USDA did not make changes in production forecasts for major U.S. crops in its Feb. 9 Crop Production and World Agricultural Supply and Demand Estimates, but continued to tweak U.S. and world export and world production figures.


USDA projected marginally lower domestic mill use for cotton in 2011-12 compared with the previous month, and did not change the production estimate of 15.67 million bales. Ending stocks were raised 100,000 bales to 3.8 million, for a stocks-to-use ratio of 26 percent.

World 2011-12 cotton production was raised 505,000 bales due largely to higher estimated production for Pakistan. Forecast world consumption was reduced slightly, including decreases for Thailand, the United States, and others.

World ending stocks are now forecast at 60.8 million bales, an increase of nearly 14 million bales from the beginning level. The stocks-to-use ratio of just over 55 percent is sharply higher than the past two seasons and about equal to the 2008-09 level.

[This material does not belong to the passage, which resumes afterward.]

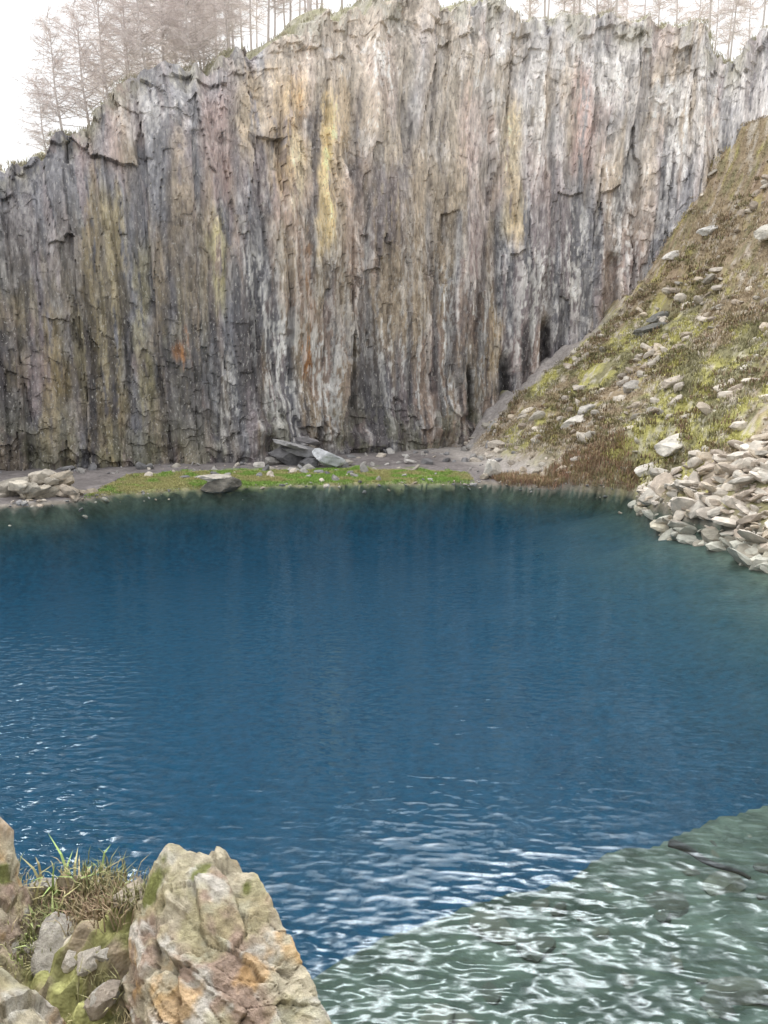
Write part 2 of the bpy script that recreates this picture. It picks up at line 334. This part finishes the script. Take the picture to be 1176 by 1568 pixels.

USDA raised its projection of U.S. corn exports by 50 million bushels due to reduced supplies in Argentina. Corn ending stocks are projected 45 million bushels lower at 801 million.

Argentina corn production was lowered 4 million tons to 22 million as field reports confirm that high temperatures and extensive dryness during pollination in late December and early January resulted in irreversible damage to early corn in the central growing region. Global corn ending stocks are projected at the lowest level since 2006-07.


Soybean exports are projected at 1.275 billion bushels, down 226 million from last year. Brazil soybean production is forecast at 72 million tons, down 2 million due to lower projected yields. Argentina soybean production is projected at 48 million tons, down 2.5 million.

China soybean imports were reduced 1 million tons to 55.5 million tons.


U.S. wheat ending stocks for 2011-12 are projected lower than last month, while projected exports were raised 25 million bushels on stronger-than-expected pace of sales and shipments, particularly for competitively priced feed-quality wheat.

Ending stocks for all wheat are projected 25 million bushels lower at 845 million. Global wheat supplies for 2011-12 are projected 2.1 million tons higher.